A lot of what he heard was adoration. Crowds lined the route of Obama’s motorcade in London. Members of the foreign press twice applauded after Obama’s press conferences, and the streets of Prague had been graffitied with a stenciled Obama portrait. The excitable French President Nicolas Sarkozy pronounced it “a hell of a good piece of news” that Obama understood that “the world does not boil down to simply American frontiers and borders.”
As a practical matter, though, it was not so clear that the more collaborative strategy that Obama was peddling would pay immediate dividends. In London, European leaders balked at any specific commitment to future economic stimulus on par with American plans. In Strasbourg, NATO countries offered rhetorical support for Obama’s new Afghan strategy but few combat troops to support the effort. The North Korean missile launch yielded no immediate condemnation from the U.N. Security Council, another illustration of the limits of consensus.

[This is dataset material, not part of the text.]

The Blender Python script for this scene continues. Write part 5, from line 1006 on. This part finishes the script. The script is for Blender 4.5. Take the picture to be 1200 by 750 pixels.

And yet Obama showed no signs of frustration. If anything, he managed a mix of realism and exuberance. During a town hall with Turkish students on the final day of his trip, Obama said of promoting peace and prosperity, “Words are good and understanding is good, but ultimately it has to translate into concrete actions … These things take time, and the idea is that you lay the groundwork and slowly, over time, if you make small efforts, they can add up into big efforts.”
Minutes later, he ended the event as he had almost every other appearance, with a question that didn’t need an answer: “All right?” Which meant that he had more to do and little time, and he couldn’t afford to let anything hold him back.